LABOUR LEADERSHIP: Clive Lewis – the left-wing maverick vowing to end 'command and control' politics
4 min read
If Rebecca Long Bailey is pitching herself as the natural heir to Jeremy Corbyn, then Clive Lewis is promising to be a bolder and more radical left-winger than even the current incumbent.
An early supporter of Mr Corbyn's leadership, the MP for Norwich South announced he planned to run shortly after Labour's election defeat opened up a vacancy for the top job.
There's certainly plenty in his opening pitch for the Corbynite faithful. Lewis, currently a Shadow Treasury minister, is promising to go further on plans to democratise the party's structures and boost its standing as a grassroots political force. He has thrown his weight fully behind Labour’s plans for a ‘Green New Deal’ to tackle climate change, and says that as leader, he would try to take on “the failings of 40 years of neoliberalism”.
But while running from the left, Lewis is also clearly aiming to differentiate himself from the current regime - giving Corbyn's leadership just a "six out of ten" in a recent Newsnight interview and urging the party to work with other progressive organisations and throw its weight behind electoral reform in a bid to fight a triumphiant right.

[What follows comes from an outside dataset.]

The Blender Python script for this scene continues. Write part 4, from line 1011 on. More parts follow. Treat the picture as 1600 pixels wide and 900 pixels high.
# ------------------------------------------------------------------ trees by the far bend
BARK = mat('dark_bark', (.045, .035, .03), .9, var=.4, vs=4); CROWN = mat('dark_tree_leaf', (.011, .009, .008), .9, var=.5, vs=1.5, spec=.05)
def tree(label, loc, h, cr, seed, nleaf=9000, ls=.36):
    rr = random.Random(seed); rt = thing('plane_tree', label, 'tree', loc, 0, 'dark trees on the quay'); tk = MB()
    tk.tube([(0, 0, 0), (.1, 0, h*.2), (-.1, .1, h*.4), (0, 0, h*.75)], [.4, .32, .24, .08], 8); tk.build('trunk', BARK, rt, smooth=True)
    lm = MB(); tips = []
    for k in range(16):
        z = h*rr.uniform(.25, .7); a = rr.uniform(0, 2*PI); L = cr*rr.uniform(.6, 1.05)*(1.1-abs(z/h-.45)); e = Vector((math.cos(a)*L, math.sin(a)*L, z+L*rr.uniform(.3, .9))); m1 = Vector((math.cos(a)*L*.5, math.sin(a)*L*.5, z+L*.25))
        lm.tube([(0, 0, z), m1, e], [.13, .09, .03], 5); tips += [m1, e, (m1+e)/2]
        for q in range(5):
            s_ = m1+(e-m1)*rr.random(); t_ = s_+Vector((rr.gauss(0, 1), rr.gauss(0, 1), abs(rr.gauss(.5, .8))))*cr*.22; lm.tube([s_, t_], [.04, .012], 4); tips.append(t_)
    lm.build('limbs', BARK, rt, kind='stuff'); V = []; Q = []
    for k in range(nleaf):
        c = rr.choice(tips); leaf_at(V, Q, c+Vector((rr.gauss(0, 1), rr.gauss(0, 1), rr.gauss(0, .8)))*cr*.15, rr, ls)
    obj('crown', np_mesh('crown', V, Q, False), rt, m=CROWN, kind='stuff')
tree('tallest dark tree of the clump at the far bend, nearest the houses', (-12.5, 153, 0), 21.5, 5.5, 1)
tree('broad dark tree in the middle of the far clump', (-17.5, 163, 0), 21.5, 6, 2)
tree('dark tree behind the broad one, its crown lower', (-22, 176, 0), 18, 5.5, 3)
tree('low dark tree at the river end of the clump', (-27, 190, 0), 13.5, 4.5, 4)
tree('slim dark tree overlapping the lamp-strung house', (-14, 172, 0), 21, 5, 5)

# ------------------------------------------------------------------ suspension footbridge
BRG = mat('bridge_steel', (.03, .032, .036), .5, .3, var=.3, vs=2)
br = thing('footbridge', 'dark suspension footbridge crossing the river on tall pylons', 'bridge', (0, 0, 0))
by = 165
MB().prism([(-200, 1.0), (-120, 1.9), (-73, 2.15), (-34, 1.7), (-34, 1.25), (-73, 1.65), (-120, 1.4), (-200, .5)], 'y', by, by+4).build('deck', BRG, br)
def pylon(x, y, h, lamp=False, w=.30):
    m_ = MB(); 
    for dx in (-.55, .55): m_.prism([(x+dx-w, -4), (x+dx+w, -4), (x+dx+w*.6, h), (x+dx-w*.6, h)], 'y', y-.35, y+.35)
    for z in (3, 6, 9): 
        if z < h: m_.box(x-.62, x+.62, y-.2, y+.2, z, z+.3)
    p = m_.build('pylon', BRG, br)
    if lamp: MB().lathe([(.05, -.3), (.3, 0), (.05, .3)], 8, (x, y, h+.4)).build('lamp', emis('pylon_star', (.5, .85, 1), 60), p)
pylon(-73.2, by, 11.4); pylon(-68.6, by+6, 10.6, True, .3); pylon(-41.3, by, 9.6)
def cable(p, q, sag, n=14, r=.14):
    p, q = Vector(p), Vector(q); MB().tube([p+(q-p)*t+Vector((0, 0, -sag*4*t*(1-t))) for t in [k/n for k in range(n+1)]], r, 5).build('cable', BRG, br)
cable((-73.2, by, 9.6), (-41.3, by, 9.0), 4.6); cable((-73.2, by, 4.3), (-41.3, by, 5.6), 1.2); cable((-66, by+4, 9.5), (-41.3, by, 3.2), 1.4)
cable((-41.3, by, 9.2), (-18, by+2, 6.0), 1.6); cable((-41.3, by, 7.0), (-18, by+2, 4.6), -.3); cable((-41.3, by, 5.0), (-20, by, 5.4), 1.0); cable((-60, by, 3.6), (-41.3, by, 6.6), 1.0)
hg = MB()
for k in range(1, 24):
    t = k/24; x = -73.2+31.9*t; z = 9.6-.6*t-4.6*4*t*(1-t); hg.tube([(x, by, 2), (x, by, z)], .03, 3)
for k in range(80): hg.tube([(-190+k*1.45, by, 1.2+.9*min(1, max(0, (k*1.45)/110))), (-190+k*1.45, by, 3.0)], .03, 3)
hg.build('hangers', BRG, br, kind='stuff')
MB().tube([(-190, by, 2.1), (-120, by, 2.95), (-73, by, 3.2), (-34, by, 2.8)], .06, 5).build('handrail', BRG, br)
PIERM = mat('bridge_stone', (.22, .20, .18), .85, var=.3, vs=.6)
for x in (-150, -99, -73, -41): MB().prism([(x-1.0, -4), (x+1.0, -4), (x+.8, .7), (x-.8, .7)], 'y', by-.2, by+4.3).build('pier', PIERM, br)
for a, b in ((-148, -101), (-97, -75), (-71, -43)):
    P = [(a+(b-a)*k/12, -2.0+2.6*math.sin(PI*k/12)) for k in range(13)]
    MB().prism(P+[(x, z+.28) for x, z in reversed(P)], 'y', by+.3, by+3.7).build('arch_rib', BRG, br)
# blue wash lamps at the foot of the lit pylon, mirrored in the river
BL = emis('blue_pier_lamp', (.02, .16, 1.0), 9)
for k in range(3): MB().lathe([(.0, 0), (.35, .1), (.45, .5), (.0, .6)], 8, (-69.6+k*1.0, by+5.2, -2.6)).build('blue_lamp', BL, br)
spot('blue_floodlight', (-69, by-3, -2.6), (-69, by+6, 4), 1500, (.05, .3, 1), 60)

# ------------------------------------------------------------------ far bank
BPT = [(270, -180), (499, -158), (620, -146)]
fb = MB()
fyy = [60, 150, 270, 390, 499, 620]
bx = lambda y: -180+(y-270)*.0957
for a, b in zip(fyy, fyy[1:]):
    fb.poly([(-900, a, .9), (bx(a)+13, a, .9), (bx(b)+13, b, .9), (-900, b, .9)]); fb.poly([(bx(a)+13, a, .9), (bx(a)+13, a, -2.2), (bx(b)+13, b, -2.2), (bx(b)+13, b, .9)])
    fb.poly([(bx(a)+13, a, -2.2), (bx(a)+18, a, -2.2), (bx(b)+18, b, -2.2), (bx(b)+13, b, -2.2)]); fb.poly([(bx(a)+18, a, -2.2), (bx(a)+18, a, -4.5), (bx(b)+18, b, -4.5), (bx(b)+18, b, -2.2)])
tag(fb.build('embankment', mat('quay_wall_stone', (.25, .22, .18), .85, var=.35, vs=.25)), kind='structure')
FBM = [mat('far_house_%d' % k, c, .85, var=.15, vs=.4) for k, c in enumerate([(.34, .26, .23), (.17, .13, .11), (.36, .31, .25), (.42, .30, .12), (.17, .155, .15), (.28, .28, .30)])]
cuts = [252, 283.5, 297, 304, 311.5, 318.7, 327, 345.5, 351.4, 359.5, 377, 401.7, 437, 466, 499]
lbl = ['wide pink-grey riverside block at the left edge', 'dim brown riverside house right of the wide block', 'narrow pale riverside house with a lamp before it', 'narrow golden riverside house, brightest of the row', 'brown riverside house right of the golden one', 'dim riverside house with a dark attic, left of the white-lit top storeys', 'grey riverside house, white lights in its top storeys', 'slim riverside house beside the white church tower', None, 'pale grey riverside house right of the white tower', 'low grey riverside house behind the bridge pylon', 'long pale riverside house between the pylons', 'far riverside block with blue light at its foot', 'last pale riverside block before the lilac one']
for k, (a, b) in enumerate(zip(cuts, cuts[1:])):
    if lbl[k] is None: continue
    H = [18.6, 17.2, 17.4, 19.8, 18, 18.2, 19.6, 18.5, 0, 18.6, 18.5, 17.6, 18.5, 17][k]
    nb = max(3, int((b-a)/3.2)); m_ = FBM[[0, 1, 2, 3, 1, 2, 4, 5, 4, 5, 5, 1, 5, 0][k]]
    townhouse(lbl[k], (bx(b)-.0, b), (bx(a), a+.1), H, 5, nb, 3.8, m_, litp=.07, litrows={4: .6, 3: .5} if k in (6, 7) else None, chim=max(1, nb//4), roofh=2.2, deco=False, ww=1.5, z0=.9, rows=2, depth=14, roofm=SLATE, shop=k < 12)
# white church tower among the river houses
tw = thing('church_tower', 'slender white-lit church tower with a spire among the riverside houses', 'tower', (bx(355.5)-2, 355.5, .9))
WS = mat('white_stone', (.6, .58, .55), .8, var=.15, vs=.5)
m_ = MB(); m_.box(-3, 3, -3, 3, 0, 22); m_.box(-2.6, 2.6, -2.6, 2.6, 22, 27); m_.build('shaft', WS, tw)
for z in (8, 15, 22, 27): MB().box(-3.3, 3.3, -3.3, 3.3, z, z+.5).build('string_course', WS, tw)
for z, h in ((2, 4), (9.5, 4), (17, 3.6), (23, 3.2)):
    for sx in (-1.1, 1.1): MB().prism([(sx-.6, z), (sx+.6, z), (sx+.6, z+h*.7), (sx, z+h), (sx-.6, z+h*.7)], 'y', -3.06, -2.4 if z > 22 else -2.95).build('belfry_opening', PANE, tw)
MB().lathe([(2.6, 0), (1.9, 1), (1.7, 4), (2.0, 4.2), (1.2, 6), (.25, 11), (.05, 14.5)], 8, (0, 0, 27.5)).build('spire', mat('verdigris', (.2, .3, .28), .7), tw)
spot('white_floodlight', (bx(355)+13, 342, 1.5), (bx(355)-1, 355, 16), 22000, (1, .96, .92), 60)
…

Going further in an email urging MPs to back him, Lewis said: "I’m a socialist from the same broad tradition of the party as Jeremy but I’m also strongly opposed to the pointless factional warfare and culture of command and control, that has crippled our party and our collective creativity. As Labour leader, my aim will be to take the best of the Corbyn project, unite the party and unite the country."
As a prominent BAME MP, Lewis has also put his background - and the ways it has shaped his politics - front and centre of his pitch to MPs and members. He has vowed to make a positive “economic and cultural case for migration” and spoken out against what he sees as the increasing demonisation of some communities - a position that chimes with his longstanding opposition to Brexit.
ANTI-BREXIT REBEL
It’s on this issue where Lewis has perhaps made the biggest mark since his election in 2015, jointly founding the left-wing ‘Love Socialism, Hate Brexit’ group with ally (and now leadership backer) Rachael Maskell.
The group sought to differentiate itself from the more centrist cross-party groups pushing for a second referendum - and Lewis regularly tested the limits of his shadow ministerial job with direct attacks on Labour’s Brexit policy. In 2017 he resigned from the Shadow Cabinet after Labour MPs were ordered to back triggering Article 50. And in a characteristically outspoken intervention last year, Lewis - now back as a shadow minister - warned his party they would be “utterly, comprehensively destroyed” like the Liberal Democrats if Jeremy Corbyn helped to usher in a “Tory Brexit”.
A former infantry officer, Lewis’ combative style has also seen him land himself in hot water several times. A blazing row erupted in 2016 between Lewis and Seumas Milne, Jeremy Corbyn’s communications and strategy director, over the party’s policy on the Trident nuclear deterrent. The argument centred on claims Lewis’ conference script - vowing not to shift Labour’s pro-Trident policy - was edited by Milne just minutes before his speech, with reports the MP punched a wall in anger at the move. He was shortly to be shuffled out of his Shadow Defence Secretary role and handed the business and energy brief instead.
Lewis then had to apologise the following year after a video emerged of him telling the actor Sam Swann to “get on your knees bitch” at a Labour conference fringe event organised by the Momentum campaign group. Lewis initially defended the comments as “jovial”, but later said sorry for the “offensive and unacceptable” language.
Perhaps more damagingly, Lewis later faced a claim he had inappropriately touched a female activist at another conference event - an accusation that came at the height of Westminster’s sexual harassment scandal. Lewis denied the allegation, telling The Independent: “I wouldn’t do that to someone. It’s not what I do, it’s not my style, it’s not how I roll. I do not do that.” A formal party investigation into the alleged incident was dropped at the end of 2017.
At the time of writing, Lewis has the backing of just one parliamentary colleague, with Rachael Maskell telling PoliticsHome she believes he has what it takes to “challenge the neo-liberal industrial narrative and set a radically different course socially and economically”.
It’s a pitch that could be hugely popular with a membership that twice picked Jeremy Corbyn for the top job. But first Lewis will have to convince 21 of his fellow colleagues that he has both the vision and the temperament to help the party get back on its feet after the election disaster.
CLIVE LEWIS: KEY FACTS
- Age: 48
- Constituency and majority: Norwich South, re-elected in 2019 with reduced majority of 12,760
- Before politics: Vice-president of the National Union of Students, BBC News reporter, infantry officer with the Territorial Army
- Frontbench jobs held: Shadow Minister for Sustainable Economics (2018-present); Shadow Bsuiness Secretary (2016-2017); Shadow Defence Secretary (2016).